- _Aim_: Report every line in the listing that contains the string "scene".

>> start Recorded information

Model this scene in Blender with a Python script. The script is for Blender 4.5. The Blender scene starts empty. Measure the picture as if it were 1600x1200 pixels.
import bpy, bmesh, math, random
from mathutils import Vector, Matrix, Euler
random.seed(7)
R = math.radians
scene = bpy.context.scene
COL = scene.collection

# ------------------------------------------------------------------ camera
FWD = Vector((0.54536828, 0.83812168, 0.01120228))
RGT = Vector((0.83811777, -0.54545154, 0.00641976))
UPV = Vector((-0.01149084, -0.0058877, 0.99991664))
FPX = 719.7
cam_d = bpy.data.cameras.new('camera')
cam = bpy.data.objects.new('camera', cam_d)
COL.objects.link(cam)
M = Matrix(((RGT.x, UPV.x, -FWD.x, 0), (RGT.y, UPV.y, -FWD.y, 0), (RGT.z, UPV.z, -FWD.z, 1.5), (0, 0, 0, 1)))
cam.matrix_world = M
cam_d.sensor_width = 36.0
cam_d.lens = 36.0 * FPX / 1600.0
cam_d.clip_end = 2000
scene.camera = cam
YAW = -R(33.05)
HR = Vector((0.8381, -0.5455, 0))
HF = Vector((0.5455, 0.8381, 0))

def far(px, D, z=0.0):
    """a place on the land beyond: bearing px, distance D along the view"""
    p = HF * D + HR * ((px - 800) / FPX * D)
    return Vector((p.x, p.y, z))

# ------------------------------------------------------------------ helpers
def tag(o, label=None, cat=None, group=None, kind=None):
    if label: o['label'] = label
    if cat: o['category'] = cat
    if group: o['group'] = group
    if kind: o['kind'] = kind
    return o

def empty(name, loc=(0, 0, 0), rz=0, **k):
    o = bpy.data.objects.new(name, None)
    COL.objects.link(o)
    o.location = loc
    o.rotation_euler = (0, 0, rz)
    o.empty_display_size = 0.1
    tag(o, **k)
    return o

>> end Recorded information

- _Result of the exercise_:
Model this scene in Blender with a Python script. The script is for Blender 4.5. The Blender scene starts empty. Measure the picture as if it were 1600x1200 pixels.
scene = bpy.context.scene
COL = scene.collection
scene.camera = cam